ABILITAZIONE SCIENTIFICA. RECUPERARE TRASPARENZA Stampa

Le 68mila domande hanno superato ogni previsione sull'abilitazione nazionale al debutto. Finito il conteggio, però, le opinioni si dividono drasticamente. I fautori sottolineano la mole delle attese innescate dal riaprirsi del reclutamento universitario, a sostegno del fatto che la macchina è ormai avviata e non può essere fermata senza tradire le aspettative di decine di migliaia di persone. I critici vedono nella massa di persone in gioco un altro fattore di pericolo che pesa su un meccanismo dalle gambe fragili, che rischiano di crollare alla prima contestazione circostanziata (per esempio quella sollevata dai costituzionalisti su cui il Tar Lazio si pronuncerà il 23 gennaio). In realtà, va chiarito subito che lo scontro non è tra tifosi dell'abilitazione nazionale e nostalgici del vecchio sistema basato solo sui concorsi locali. In sostanza tutti concordano che il meccanismo fosse da riformare, e che l'abilitazione nazionale è la via giusta per provare a portare il reclutamento accademico fuori dalle polemiche in cui l'ha invischiato un'aneddotica ricchissima d’idoneità quantomeno discutibili, distribuite negli anni. Il problema, semmai, sono i mille snodi applicativi, dalla moltiplicazione dei titoli in area umanistica grazie allo spacchettamento dei libri in capitoli all'assenza di un'anagrafe nazionale dei docenti sebbene la legge la preveda dal 2008.

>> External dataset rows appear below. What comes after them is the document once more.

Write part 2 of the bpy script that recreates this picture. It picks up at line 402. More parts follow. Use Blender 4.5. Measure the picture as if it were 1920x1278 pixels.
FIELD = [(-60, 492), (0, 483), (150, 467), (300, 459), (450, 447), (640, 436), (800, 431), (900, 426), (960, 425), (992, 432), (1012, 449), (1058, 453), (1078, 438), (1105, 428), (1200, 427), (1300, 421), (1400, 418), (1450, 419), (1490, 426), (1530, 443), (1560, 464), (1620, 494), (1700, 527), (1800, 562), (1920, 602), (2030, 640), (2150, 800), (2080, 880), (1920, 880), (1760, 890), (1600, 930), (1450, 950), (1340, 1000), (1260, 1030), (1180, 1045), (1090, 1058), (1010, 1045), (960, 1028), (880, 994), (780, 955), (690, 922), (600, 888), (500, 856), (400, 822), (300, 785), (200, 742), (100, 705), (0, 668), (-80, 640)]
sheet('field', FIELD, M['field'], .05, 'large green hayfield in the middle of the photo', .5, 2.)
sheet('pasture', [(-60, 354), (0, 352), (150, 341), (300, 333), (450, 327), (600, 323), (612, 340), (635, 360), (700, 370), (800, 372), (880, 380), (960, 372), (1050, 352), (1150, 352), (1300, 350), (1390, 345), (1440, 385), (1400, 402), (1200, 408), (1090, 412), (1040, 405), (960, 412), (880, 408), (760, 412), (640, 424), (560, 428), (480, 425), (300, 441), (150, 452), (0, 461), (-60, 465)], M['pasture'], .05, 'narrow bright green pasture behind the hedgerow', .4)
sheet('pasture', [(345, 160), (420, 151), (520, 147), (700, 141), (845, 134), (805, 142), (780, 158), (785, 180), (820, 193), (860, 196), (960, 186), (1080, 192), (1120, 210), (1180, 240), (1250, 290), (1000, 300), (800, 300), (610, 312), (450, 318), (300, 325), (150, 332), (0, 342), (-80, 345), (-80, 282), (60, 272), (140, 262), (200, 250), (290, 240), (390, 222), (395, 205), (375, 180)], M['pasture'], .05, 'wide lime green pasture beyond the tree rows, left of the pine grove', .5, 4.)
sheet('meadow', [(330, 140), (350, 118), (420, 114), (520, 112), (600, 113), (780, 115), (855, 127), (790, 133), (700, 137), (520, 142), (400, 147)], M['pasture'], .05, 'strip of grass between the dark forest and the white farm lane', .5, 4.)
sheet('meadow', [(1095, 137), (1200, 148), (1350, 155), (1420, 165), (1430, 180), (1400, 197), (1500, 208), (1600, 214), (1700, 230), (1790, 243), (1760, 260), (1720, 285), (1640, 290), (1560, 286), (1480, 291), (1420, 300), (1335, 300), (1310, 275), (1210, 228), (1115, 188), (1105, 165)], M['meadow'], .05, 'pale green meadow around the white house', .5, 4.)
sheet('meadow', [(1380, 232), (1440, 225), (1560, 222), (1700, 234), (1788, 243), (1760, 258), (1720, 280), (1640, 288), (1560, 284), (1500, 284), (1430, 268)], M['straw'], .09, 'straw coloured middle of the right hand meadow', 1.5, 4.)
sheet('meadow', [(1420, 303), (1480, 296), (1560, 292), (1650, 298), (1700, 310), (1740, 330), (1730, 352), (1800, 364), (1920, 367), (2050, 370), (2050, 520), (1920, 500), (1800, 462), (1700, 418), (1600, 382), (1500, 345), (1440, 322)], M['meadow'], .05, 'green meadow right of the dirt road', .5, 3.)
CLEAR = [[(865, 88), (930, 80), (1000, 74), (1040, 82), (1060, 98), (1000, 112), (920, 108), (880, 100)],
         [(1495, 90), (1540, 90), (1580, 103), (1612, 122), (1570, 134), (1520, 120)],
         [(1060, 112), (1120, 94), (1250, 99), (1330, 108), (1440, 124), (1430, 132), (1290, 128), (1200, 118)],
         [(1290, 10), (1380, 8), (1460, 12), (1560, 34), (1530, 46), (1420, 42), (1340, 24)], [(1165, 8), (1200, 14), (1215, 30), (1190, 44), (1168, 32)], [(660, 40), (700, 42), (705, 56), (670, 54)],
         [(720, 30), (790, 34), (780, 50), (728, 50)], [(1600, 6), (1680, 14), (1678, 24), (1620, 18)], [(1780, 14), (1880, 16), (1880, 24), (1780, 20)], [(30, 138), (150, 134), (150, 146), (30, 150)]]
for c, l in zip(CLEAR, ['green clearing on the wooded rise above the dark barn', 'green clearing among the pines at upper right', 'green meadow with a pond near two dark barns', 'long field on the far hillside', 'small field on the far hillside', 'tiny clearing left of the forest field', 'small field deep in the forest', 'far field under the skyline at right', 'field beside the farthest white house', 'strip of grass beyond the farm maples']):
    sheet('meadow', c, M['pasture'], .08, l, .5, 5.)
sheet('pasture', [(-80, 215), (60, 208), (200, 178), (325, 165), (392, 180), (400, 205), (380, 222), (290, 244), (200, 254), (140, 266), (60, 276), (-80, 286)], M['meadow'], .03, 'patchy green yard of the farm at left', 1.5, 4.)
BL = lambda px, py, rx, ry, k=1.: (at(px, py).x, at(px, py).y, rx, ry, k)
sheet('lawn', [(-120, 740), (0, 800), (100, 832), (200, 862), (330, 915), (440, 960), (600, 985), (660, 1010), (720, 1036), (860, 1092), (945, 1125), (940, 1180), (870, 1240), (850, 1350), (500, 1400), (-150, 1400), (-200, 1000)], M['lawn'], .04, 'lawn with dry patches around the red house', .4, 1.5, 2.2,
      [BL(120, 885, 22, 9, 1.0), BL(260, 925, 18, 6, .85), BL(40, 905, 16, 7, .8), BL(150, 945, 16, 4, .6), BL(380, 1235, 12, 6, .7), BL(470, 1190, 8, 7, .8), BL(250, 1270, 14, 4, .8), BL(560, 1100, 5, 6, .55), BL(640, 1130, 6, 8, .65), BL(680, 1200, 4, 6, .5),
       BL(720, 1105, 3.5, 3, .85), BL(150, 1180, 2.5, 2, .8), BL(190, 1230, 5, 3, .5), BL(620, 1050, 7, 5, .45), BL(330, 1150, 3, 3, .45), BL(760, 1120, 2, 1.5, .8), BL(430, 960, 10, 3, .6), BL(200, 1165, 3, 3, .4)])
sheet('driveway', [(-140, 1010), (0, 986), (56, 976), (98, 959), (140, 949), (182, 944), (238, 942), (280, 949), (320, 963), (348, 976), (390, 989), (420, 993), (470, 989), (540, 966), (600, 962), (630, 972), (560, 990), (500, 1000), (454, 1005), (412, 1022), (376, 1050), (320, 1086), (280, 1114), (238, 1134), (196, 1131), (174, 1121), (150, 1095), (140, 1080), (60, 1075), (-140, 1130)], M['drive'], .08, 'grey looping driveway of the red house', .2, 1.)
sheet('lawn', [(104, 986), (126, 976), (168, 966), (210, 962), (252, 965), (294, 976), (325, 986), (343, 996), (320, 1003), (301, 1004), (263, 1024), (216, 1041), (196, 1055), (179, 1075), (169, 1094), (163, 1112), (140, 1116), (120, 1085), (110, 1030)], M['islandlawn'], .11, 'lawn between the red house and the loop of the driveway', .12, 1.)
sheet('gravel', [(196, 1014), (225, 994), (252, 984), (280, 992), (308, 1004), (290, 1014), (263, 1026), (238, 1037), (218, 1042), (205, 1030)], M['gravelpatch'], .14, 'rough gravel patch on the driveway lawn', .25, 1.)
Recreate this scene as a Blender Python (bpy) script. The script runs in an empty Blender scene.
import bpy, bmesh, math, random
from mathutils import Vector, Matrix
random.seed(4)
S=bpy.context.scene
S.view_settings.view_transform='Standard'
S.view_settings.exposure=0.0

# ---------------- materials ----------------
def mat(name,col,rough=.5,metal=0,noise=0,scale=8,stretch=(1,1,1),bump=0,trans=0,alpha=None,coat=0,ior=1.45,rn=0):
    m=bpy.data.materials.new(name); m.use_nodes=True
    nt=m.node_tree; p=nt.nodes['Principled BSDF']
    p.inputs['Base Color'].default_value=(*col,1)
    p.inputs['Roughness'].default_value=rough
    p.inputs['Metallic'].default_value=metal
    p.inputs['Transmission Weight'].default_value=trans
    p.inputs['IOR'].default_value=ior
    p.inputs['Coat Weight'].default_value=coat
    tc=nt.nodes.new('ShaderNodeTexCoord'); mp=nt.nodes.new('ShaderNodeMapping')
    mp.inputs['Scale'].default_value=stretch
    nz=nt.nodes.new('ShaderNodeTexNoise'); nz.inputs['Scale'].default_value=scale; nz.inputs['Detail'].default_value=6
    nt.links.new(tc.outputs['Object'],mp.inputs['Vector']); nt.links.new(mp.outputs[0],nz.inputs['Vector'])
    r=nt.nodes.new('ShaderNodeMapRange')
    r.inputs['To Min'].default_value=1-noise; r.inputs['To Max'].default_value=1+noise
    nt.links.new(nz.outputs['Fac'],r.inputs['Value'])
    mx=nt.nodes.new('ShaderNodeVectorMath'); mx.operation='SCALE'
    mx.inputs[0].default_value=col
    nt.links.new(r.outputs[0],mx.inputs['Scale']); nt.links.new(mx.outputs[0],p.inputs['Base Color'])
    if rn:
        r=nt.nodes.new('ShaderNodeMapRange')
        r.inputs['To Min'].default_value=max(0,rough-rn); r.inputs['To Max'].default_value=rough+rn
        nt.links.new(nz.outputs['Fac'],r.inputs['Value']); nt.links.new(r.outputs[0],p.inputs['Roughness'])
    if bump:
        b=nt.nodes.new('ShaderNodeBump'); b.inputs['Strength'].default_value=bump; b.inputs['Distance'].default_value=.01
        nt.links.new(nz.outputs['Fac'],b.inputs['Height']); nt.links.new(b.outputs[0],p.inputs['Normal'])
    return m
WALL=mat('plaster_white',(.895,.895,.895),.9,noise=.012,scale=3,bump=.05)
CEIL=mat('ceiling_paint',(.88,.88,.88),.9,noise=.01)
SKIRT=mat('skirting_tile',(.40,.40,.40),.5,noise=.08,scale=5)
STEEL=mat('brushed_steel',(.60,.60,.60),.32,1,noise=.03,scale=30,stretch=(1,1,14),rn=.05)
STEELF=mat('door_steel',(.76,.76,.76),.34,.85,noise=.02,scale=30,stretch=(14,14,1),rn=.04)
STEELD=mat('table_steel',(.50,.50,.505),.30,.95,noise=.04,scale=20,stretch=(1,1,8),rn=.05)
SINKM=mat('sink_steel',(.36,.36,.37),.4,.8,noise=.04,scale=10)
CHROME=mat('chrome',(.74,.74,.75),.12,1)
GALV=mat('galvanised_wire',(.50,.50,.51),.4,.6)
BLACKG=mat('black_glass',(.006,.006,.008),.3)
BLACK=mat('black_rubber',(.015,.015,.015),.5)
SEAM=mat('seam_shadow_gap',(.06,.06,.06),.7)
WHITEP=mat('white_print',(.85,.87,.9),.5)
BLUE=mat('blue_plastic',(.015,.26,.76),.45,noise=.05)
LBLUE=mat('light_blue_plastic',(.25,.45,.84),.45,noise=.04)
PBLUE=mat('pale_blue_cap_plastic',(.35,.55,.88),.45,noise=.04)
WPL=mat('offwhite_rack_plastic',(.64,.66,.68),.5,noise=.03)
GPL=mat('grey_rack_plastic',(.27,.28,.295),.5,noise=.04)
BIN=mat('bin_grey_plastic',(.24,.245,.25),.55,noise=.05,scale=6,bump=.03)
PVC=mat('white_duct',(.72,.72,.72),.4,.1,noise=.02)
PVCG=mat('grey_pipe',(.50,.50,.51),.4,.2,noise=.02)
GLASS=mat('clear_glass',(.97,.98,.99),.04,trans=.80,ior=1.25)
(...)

La grande assente nell'infrastruttura dell'abilitazione nazionale è la trasparenza, perché le banche dati alimentate negli anni scorsi sono state spesso fatte invecchiare nell'incuria e quelle nuove, che dovevano censire la produzione scientifica di ogni docente, sono rimaste lettera morta. Si spiegano così alcuni inciampi nella corsa verso la prima abilitazione nazionale, come il reperimento dei titoli su siti personali dei docenti che nessuna norma impone di alimentare, e che quindi offrono uno spaccato parziale delle attività di ricerca effettiva; oppure l'incertezza nell'esame delle riviste, moltiplicata dal fatto che il panorama si è arricchito al punto che in alcuni settori disciplinari ci sono più riviste che titolari di cattedra.
È il deficit di trasparenza il primo grande gap da recuperare, e anche in fretta: un naufragio della riforma nel mare delle carte bollate, per i ricorsi al Tar contro meccanismi di selezione non sempre difendibili, è il risultato da evitare. Lo impone proprio la mole delle domande presentate.